### TASK DESCRIPTION
Write each line of the material exactly as given, from the top through the line that contains "from mathutils import Vector, Matrix", and omit all pictures.

--- Start ---

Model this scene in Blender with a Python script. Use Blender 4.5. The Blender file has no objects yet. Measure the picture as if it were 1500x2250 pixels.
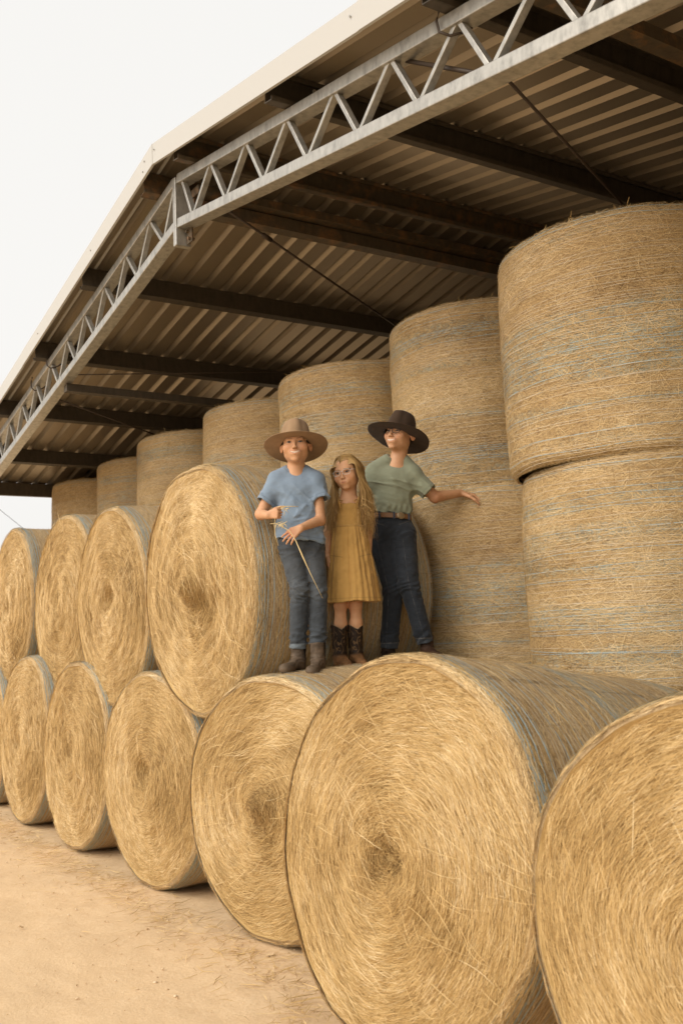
import bpy, math, random
import numpy as np
from mathutils import Vector, Matrix

# ------------------------------------------------------------------ camera, sky, sun
scene = bpy.context.scene
COL = scene.collection
cam_data = bpy.data.cameras.new('camera'); cam = bpy.data.objects.new('camera', cam_data); COL.objects.link(cam)
R_ = Vector((0.53651665, 0.84294768, -0.03986327)); U_ = Vector((0.12648136, -0.03361887, 0.99139913)); F_ = Vector((-0.83435744, 0.53694411, 0.12465426))
m = Matrix.Identity(4)
for i in range(3):
    m[i][0] = R_[i]; m[i][1] = U_[i]; m[i][2] = -F_[i]
m[2][3] = 1.5562
cam.matrix_world = m
cam_data.sensor_fit = 'HORIZONTAL'; cam_data.sensor_width = 36.0
cam_data.lens = 2200.445 / 1500 * 36
cam_data.clip_start = 0.05; cam_data.clip_end = 2000
cam_data.dof.use_dof = True; cam_data.dof.focus_distance = 5.5; cam_data.dof.aperture_fstop = 5.6
scene.camera = cam

SUN_EL, SUN_AZ = math.radians(34), math.radians(177)     # azimuth clockwise from +Y: hazy sun behind the left shoulder
world = bpy.data.worlds.new('World'); scene.world = world; world.use_nodes = True
wn = world.node_tree.nodes; wl = world.node_tree.links; wn.clear()
sky = wn.new('ShaderNodeTexSky'); sky.sky_type = 'NISHITA'; sky.sun_disc = False
sky.sun_elevation = SUN_EL; sky.sun_rotation = SUN_AZ; sky.air_density = 1.0; sky.dust_density = 6.0; sky.ozone_density = 1.0
hs = wn.new('ShaderNodeHueSaturation'); hs.inputs['Saturation'].default_value = 0.10; hs.inputs['Value'].default_value = 1.0
cl = wn.new('ShaderNodeMix'); cl.data_type = 'RGBA'; cl.inputs[0].default_value = 0.8
cl.inputs[7].default_value = (9.35, 9.2, 8.9, 1)                 # even white cloud layer over the sky
bg = wn.new('ShaderNodeBackground'); bg.inputs['Strength'].default_value = 0.105
wo = wn.new('ShaderNodeOutputWorld')
wl.new(sky.outputs[0], hs.inputs['Color']); wl.new(hs.outputs[0], cl.inputs[6]); wl.new(cl.outputs[2], bg.inputs['Color']); wl.new(bg.outputs[0], wo.inputs['Surface'])

sd = bpy.data.lights.new('sun', 'SUN'); sun = bpy.data.objects.new('sun', sd); COL.objects.link(sun)
sd.energy = 2.5; sd.angle = math.radians(60); sd.color = (1.0, 0.89, 0.75)
sv = Vector((math.sin(SUN_AZ) * math.cos(SUN_EL), math.cos(SUN_AZ) * math.cos(SUN_EL), math.sin(SUN_EL)))
sun.rotation_euler = (-sv).to_track_quat('-Z', 'Y').to_euler()
sun.location = (-5, -20, 30)
vs = scene.view_settings; vs.view_transform = 'Standard'; vs.look = 'None'; vs.gamma = 1.0; vs.exposure = 0.17; vs.use_curve_mapping = False
scene.cycles.max_bounces = 8; scene.cycles.diffuse_bounces = 5; scene.cycles.transparent_max_bounces = 8
scene.cycles.use_denoising = True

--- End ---

### COMPLETED TASK
Model this scene in Blender with a Python script. Use Blender 4.5. The Blender file has no objects yet. Measure the picture as if it were 1500x2250 pixels.
import bpy, math, random
import numpy as np
from mathutils import Vector, Matrix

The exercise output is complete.